Hiring those with that expertise already in place is another option. When you hire new skillsets, however, the answer may not be just to hire several noSQL administrators. This tactic will not necessarily solve your data problem, either. It may be just as beneficial (or more so) to hire someone with little specific noSQL skills but who is good at thinking about data in a different way.
Business First, Technology Second
In our practice, we are often asked to weigh in on technology choices to support DevOps efforts in emerging areas like IoT, Big Data and advanced analytics. Organizations ask us about using traditional relational databases (SQL Server, Oracle, etc.) vs. NoSQL databases (MongoDB, Cassandra, etc.). They ask about the merits of one NoSQL iteration over another. They ask about how to manage persistent data in container environments. They even ask about workarounds when the data choices they've made cause other, unexpected problems.

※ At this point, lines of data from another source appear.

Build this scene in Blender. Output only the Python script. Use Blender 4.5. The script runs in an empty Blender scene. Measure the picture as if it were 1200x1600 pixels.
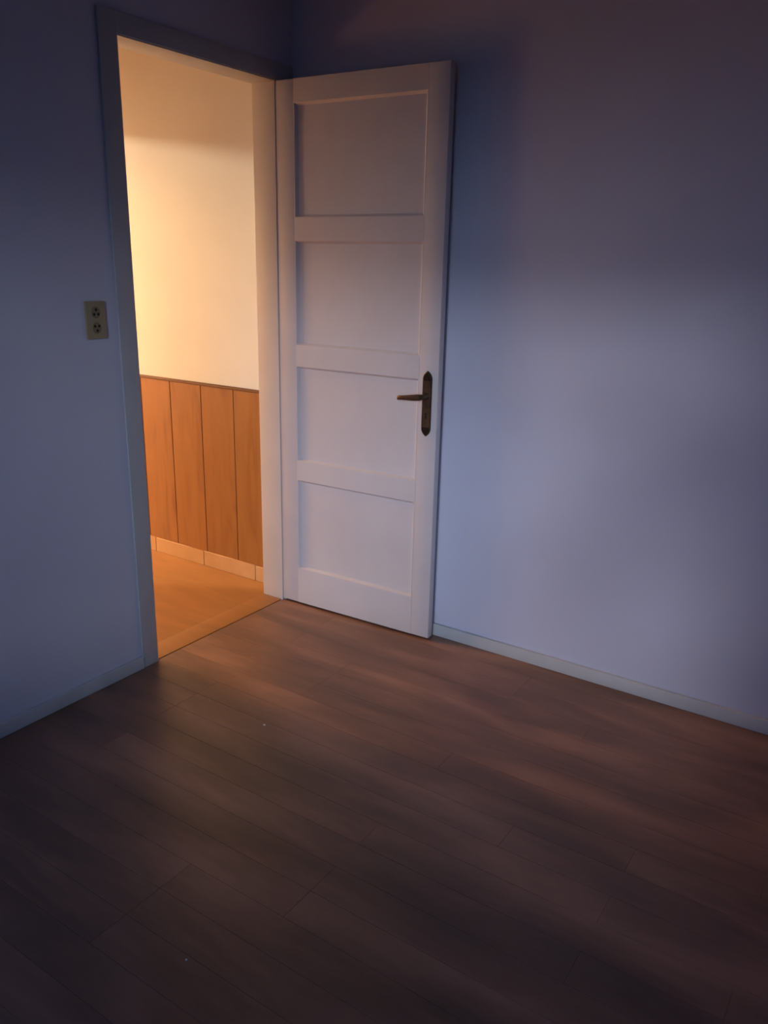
import bpy, bmesh, math, random
from mathutils import Vector, Matrix
random.seed(7)
C = bpy.context.scene.collection
scn = bpy.context.scene

# ------------------------------------------------------------------ camera
cam_d = bpy.data.cameras.new('camera'); cam = bpy.data.objects.new('camera', cam_d); C.objects.link(cam)
YAW, PITCH, ROLL, FPX = 0.5814, 0.2980, 0.0225, 1269.24
cy, sy, cp, sp = math.cos(YAW), math.sin(YAW), math.cos(PITCH), math.sin(PITCH)
f = Vector((-sy*cp, cy*cp, -sp)); r0 = Vector((cy, sy, 0)); u0 = r0.cross(f)
r = r0*math.cos(ROLL) + u0*math.sin(ROLL); u = -r0*math.sin(ROLL) + u0*math.cos(ROLL)
m = Matrix((r, u, -f)).transposed().to_4x4(); m.translation = Vector((2.2052, -2.6460, 1.4428))
cam.matrix_world = m
cam_d.sensor_fit = 'VERTICAL'; cam_d.sensor_height = 32.0; cam_d.lens = FPX*32.0/1600.0
cam_d.clip_start = 0.02; cam_d.clip_end = 100
scn.camera = cam

# ------------------------------------------------------------------ world, lights, exposure
scn.view_settings.view_transform = 'Standard'; scn.view_settings.look = 'None'
scn.view_settings.gamma = 1; scn.view_settings.use_curve_mapping = False
scn.view_settings.exposure = 0.0
w = bpy.data.worlds.new('dusk_sky'); scn.world = w; w.use_nodes = True
w.node_tree.nodes['Background'].inputs[0].default_value = (0.06, 0.34, 1.0, 1)
w.node_tree.nodes['Background'].inputs[1].default_value = 1.5

def lamp(name, kind, loc, energy, col, size=None, aim=None, **k):
    d = bpy.data.lights.new(name, kind); o = bpy.data.objects.new(name, d); C.objects.link(o)
    o.location = loc; d.energy = energy; d.color = col
    if kind in ('POINT', 'SPOT'): d.shadow_soft_size = size
    if kind == 'SUN': d.angle = size
    if aim is not None: o.rotation_euler = Vector(aim).to_track_quat('-Z', 'Y').to_euler()
    for a, b in k.items(): setattr(d, a, b)
    return o
# dusk skylight coming low through the window behind the camera: the open gap in the sky, and broader patches around it
lamp('dusk_glow', 'SUN', (3, -8, 4), 0.58, (0.93, 0.92, 1.0), math.radians(5.5), (-0.30, 1.0, -0.20))
lamp('dusk_sky_patch', 'SUN', (3, -8, 4), 0.78, (0.86, 0.88, 1.0), math.radians(23), (-0.33, 1.0, -0.18))
lamp('dusk_sky_side', 'SUN', (3, -8, 4), 0.40, (0.92, 0.90, 1.0), math.radians(9), (-0.65, 1.0, -0.22))
lamp('dusk_sky_high', 'SUN', (3, -8, 4), 0.32, (0.60, 0.80, 1.0), math.radians(10), (-0.40, 1.0, -0.35))
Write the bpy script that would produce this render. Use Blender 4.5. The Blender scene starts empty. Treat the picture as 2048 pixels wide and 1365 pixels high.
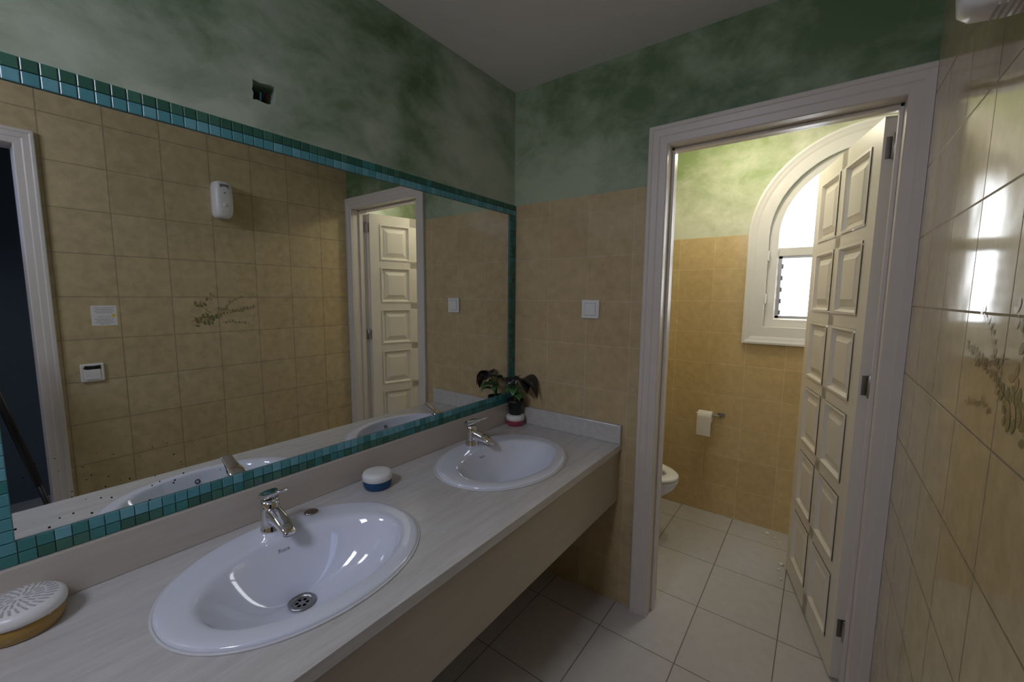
import bpy, bmesh, math, random
from mathutils import Vector, Matrix
random.seed(7)
S=bpy.context.scene
S.view_settings.view_transform='Standard'
S.view_settings.look='None'
S.view_settings.exposure=.2
COL=bpy.context.collection
CAMX,CAMZ=1.332,1.476
D=1.8; WR=1.556; H=2.505; TW,TH=.2165,.2075

# ---------------------------------------------------------------- helpers
def link(o): COL.objects.link(o); return o
def empty(name,loc=(0,0,0)):
    o=bpy.data.objects.new(name,None); o.location=loc; o.empty_display_size=.05; return link(o)
def meta(o,label=None,cat=None,kind=None,group=None):
    if label:o['label']=label
    if cat:o['category']=cat
    if kind:o['kind']=kind
    if group:o['group']=group
    return o
def obj(name,me,mat=None,parent=None,smooth=False,bevel=0,seg=2,label=None):
    o=bpy.data.objects.new(name,me); link(o)
    if mat is not None:
        for m in (mat if isinstance(mat,(list,tuple)) else [mat]): me.materials.append(m)
    if smooth:
        for p in me.polygons:p.use_smooth=True
    if bevel:
        b=o.modifiers.new('b','BEVEL');b.width=bevel;b.segments=seg;b.limit_method='ANGLE';b.angle_limit=math.radians(40);b.harden_normals=False
    if parent: o.parent=parent
    if label:o['label']=label
    return o
def mesh(name,v,f,recalc=True):
    me=bpy.data.meshes.new(name);me.from_pydata([tuple(a) for a in v],[],f)
    if recalc:
        bm=bmesh.new();bm.from_mesh(me);bmesh.ops.recalc_face_normals(bm,faces=bm.faces);bm.to_mesh(me);bm.free()
    return me
def boxes(name,bl,M=None):
    v=[];f=[]
    for (x0,y0,z0,x1,y1,z1) in bl:
        i=len(v)
        v+=[(x0,y0,z0),(x1,y0,z0),(x1,y1,z0),(x0,y1,z0),(x0,y0,z1),(x1,y0,z1),(x1,y1,z1),(x0,y1,z1)]
        f+=[tuple(i+k for k in q) for q in ((0,3,2,1),(4,5,6,7),(0,1,5,4),(1,2,6,5),(2,3,7,6),(3,0,4,7))]
    if M: v=[tuple(M@Vector(a)) for a in v]
    return mesh(name,v,f)
def loft(name,rings,cap0=True,cap1=True,closed=False):
    n=len(rings[0]);v=[];f=[]
    for r in rings: v+=[tuple(a) for a in r]
    m=len(rings)
    for i in range(m if closed else m-1):
        a=i*n;b=((i+1)%m)*n
        for j in range(n):
            k=(j+1)%n; f.append((a+j,a+k,b+k,b+j))
    if not closed:
        if cap0:f.append(tuple(range(n))[::-1])
        if cap1:f.append(tuple((m-1)*n+j for j in range(n)))
    return mesh(name,v,f)
def ell(cx,cy,rx,ry,z,n=64,e=2.0):
    out=[]
    for i in range(n):
        t=2*math.pi*i/n;c,s=math.cos(t),math.sin(t)
        out.append((cx+rx*math.copysign(abs(c)**(2/e),c),cy+ry*math.copysign(abs(s)**(2/e),s),z))
    return out
def lathe(name,prof,c=(0,0,0),n=40,cap0=True,cap1=True):
    return loft(name,[ell(c[0],c[1],r,r,c[2]+z,n) for r,z in prof],cap0,cap1)
def tube(name,pts,r,n=10,taper=None):
    rings=[]
    pts=[Vector(p) for p in pts]
    for i,p in enumerate(pts):
        t=(pts[min(i+1,len(pts)-1)]-pts[max(i-1,0)]).normalized()
        a=t.orthogonal().normalized() if i==0 else (pa-t*pa.dot(t)).normalized()
        pa=a;b=t.cross(a)
        rr=r if taper is None else r+(taper-r)*i/(len(pts)-1)
        rings.append([p+rr*(math.cos(2*math.pi*k/n)*a+math.sin(2*math.pi*k/n)*b) for k in range(n)])
    return loft(name,rings)
def poly(name,outer,holes,t,mapf):
    cu=bpy.data.curves.new('tmp','CURVE');cu.dimensions='2D';cu.fill_mode='BOTH';cu.extrude=t/2
    for L in [outer]+holes:
        s=cu.splines.new('POLY');s.points.add(len(L)-1)
        for i,(a,b) in enumerate(L): s.points[i].co=(a,b,0,1)
        s.use_cyclic_u=True
    o=bpy.data.objects.new('tmp',cu);link(o);bpy.context.view_layer.update()
    dg=bpy.context.evaluated_depsgraph_get()
    me=bpy.data.meshes.new_from_object(o.evaluated_get(dg));me.name=name
    bpy.data.objects.remove(o);bpy.data.curves.remove(cu)
    for v in me.vertices: v.co=mapf(v.co.x,v.co.y,v.co.z+t/2)
    bm=bmesh.new();bm.from_mesh(me);bmesh.ops.remove_doubles(bm,verts=bm.verts,dist=1e-6);bmesh.ops.recalc_face_normals(bm,faces=bm.faces)
    for f in bm.faces:f.smooth=False
    bm.to_mesh(me);bm.free();me.materials.clear()
    return me
def rect(a0,b0,a1,b1): return [(a0,b0),(a1,b0),(a1,b1),(a0,b1)]
def sweep(name,path,prof,mapf,closed=False):
    n=len(path);N=[]
    for i in range(n):
        def nr(a,b):
            d=Vector((b[0]-a[0],b[1]-a[1])).normalized();return Vector((-d.y,d.x))
        if closed or 0<i<n-1:
            n1=nr(path[i-1],path[i]);n2=nr(path[i],path[(i+1)%n]);m=(n1+n2)/(1+n1.dot(n2))
        elif i==0: m=nr(path[0],path[1])
        else: m=nr(path[-2],path[-1])
        N.append(m)
    rings=[[mapf(p[0]+o*m.x,p[1]+o*m.y,d) for o,d in prof] for p,m in zip(path,N)]
    return loft(name,rings,closed=closed)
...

We do our best to answer these questions. But, whenever possible, we also tell organizations to back up a few steps and start, instead, from their business objectives:
■ What are you trying to accomplish?
■ What are your business drivers?
■ How do you hope data will be used in these contexts?
Answers to these questions can help you make better choices about the best data architecture to support your growing applications.
Ultimately, new tools and technologies can enable a lot of impressive data architectures. But, just throwing tools at the data problem is not enough. Early effort and investment in people, process and cross-departmental communication is just as important to a successful data outcome for any project.
Many of the discussions we have now are trying to take everyone back to the steps they skipped. This harks back to the fundamentals of software engineering: Addressing things early so you don't have problems later.
Unfortunately, data is the one component in the technology stack that you can't easily undo once you've chosen a specific path with your application's data architecture. When it comes to planning for data, it really is a "Pay Now" or "Pay Later" equation.
Isn't it best to take the time and choose your data path wisely rather than paying later for slowdowns or other issues with deployment and performance?